**Scripts that build scenes:**
· · · · ·
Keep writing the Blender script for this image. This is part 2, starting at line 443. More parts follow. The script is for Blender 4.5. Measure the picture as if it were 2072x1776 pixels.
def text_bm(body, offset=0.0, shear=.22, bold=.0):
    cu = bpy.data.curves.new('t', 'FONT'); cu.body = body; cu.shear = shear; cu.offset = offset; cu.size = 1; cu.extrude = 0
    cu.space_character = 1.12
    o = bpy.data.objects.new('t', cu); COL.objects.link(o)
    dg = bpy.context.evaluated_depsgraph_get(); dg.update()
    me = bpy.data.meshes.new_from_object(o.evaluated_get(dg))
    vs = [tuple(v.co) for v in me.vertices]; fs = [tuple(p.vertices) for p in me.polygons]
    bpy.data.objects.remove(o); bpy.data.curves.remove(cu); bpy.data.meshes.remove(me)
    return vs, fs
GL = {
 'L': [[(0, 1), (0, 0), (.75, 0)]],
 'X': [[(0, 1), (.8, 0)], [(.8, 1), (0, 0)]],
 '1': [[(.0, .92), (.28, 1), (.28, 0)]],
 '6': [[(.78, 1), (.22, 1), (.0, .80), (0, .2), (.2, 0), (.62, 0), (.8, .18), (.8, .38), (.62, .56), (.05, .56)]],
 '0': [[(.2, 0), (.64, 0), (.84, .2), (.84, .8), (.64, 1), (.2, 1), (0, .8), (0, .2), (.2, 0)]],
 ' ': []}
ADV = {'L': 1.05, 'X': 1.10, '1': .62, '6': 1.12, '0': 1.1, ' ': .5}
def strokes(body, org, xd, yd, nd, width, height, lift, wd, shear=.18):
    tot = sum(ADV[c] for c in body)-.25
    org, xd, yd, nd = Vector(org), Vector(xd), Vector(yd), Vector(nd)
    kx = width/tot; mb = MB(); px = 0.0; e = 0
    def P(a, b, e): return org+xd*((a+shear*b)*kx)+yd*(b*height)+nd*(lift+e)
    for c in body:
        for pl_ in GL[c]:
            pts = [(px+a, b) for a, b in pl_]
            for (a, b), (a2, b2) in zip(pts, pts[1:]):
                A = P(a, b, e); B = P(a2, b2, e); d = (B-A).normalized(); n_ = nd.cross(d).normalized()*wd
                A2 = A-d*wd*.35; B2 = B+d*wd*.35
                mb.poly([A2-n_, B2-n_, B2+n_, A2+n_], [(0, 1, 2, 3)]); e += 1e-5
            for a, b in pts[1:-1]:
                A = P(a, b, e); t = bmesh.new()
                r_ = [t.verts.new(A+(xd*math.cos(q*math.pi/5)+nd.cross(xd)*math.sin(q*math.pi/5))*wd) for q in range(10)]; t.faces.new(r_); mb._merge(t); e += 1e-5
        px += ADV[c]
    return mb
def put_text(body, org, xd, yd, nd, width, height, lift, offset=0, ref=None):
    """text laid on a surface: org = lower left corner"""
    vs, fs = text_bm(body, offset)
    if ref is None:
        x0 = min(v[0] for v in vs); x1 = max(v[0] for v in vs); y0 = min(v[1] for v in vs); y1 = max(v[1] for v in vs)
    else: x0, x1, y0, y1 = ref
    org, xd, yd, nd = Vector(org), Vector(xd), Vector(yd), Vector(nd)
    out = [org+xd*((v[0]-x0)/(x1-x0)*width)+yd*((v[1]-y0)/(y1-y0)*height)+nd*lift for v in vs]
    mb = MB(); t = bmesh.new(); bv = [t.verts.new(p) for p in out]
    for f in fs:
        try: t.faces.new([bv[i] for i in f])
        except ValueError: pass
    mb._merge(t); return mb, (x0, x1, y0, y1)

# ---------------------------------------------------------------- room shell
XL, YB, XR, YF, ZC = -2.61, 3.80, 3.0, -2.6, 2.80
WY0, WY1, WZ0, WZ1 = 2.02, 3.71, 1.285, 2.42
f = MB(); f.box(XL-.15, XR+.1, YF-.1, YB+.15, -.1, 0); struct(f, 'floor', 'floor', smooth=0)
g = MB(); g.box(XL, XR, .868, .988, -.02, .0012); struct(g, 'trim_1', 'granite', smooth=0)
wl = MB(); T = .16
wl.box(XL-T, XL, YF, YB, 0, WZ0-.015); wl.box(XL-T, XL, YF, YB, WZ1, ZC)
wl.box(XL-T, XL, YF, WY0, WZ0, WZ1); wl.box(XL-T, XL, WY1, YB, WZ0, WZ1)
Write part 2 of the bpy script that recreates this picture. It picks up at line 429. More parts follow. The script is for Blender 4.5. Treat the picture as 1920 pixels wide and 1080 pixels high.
· · · · ·
**Task brief:** All of the records must be retyped exactly as they are.

**Task answer:**
Keep writing the Blender script for this image. This is part 2, starting at line 443. More parts follow. The script is for Blender 4.5. Measure the picture as if it were 2072x1776 pixels.
def text_bm(body, offset=0.0, shear=.22, bold=.0):
    cu = bpy.data.curves.new('t', 'FONT'); cu.body = body; cu.shear = shear; cu.offset = offset; cu.size = 1; cu.extrude = 0
    cu.space_character = 1.12
    o = bpy.data.objects.new('t', cu); COL.objects.link(o)
    dg = bpy.context.evaluated_depsgraph_get(); dg.update()
    me = bpy.data.meshes.new_from_object(o.evaluated_get(dg))
    vs = [tuple(v.co) for v in me.vertices]; fs = [tuple(p.vertices) for p in me.polygons]
    bpy.data.objects.remove(o); bpy.data.curves.remove(cu); bpy.data.meshes.remove(me)
    return vs, fs
GL = {
 'L': [[(0, 1), (0, 0), (.75, 0)]],
 'X': [[(0, 1), (.8, 0)], [(.8, 1), (0, 0)]],
 '1': [[(.0, .92), (.28, 1), (.28, 0)]],
 '6': [[(.78, 1), (.22, 1), (.0, .80), (0, .2), (.2, 0), (.62, 0), (.8, .18), (.8, .38), (.62, .56), (.05, .56)]],
 '0': [[(.2, 0), (.64, 0), (.84, .2), (.84, .8), (.64, 1), (.2, 1), (0, .8), (0, .2), (.2, 0)]],
 ' ': []}
ADV = {'L': 1.05, 'X': 1.10, '1': .62, '6': 1.12, '0': 1.1, ' ': .5}
def strokes(body, org, xd, yd, nd, width, height, lift, wd, shear=.18):
    tot = sum(ADV[c] for c in body)-.25
    org, xd, yd, nd = Vector(org), Vector(xd), Vector(yd), Vector(nd)
    kx = width/tot; mb = MB(); px = 0.0; e = 0
    def P(a, b, e): return org+xd*((a+shear*b)*kx)+yd*(b*height)+nd*(lift+e)
    for c in body:
        for pl_ in GL[c]:
            pts = [(px+a, b) for a, b in pl_]
            for (a, b), (a2, b2) in zip(pts, pts[1:]):
                A = P(a, b, e); B = P(a2, b2, e); d = (B-A).normalized(); n_ = nd.cross(d).normalized()*wd
                A2 = A-d*wd*.35; B2 = B+d*wd*.35
                mb.poly([A2-n_, B2-n_, B2+n_, A2+n_], [(0, 1, 2, 3)]); e += 1e-5
            for a, b in pts[1:-1]:
                A = P(a, b, e); t = bmesh.new()
                r_ = [t.verts.new(A+(xd*math.cos(q*math.pi/5)+nd.cross(xd)*math.sin(q*math.pi/5))*wd) for q in range(10)]; t.faces.new(r_); mb._merge(t); e += 1e-5
        px += ADV[c]
    return mb
def put_text(body, org, xd, yd, nd, width, height, lift, offset=0, ref=None):
    """text laid on a surface: org = lower left corner"""
    vs, fs = text_bm(body, offset)
    if ref is None:
        x0 = min(v[0] for v in vs); x1 = max(v[0] for v in vs); y0 = min(v[1] for v in vs); y1 = max(v[1] for v in vs)
    else: x0, x1, y0, y1 = ref
    org, xd, yd, nd = Vector(org), Vector(xd), Vector(yd), Vector(nd)
    out = [org+xd*((v[0]-x0)/(x1-x0)*width)+yd*((v[1]-y0)/(y1-y0)*height)+nd*lift for v in vs]
    mb = MB(); t = bmesh.new(); bv = [t.verts.new(p) for p in out]
    for f in fs:
        try: t.faces.new([bv[i] for i in f])
        except ValueError: pass
    mb._merge(t); return mb, (x0, x1, y0, y1)

# ---------------------------------------------------------------- room shell
XL, YB, XR, YF, ZC = -2.61, 3.80, 3.0, -2.6, 2.80
WY0, WY1, WZ0, WZ1 = 2.02, 3.71, 1.285, 2.42
f = MB(); f.box(XL-.15, XR+.1, YF-.1, YB+.15, -.1, 0); struct(f, 'floor', 'floor', smooth=0)
g = MB(); g.box(XL, XR, .868, .988, -.02, .0012); struct(g, 'trim_1', 'granite', smooth=0)
wl = MB(); T = .16
wl.box(XL-T, XL, YF, YB, 0, WZ0-.015); wl.box(XL-T, XL, YF, YB, WZ1, ZC)
wl.box(XL-T, XL, YF, WY0, WZ0, WZ1); wl.box(XL-T, XL, WY1, YB, WZ0, WZ1)
Write part 2 of the bpy script that recreates this picture. It picks up at line 429. More parts follow. The script is for Blender 4.5. Treat the picture as 1920 pixels wide and 1080 pixels high.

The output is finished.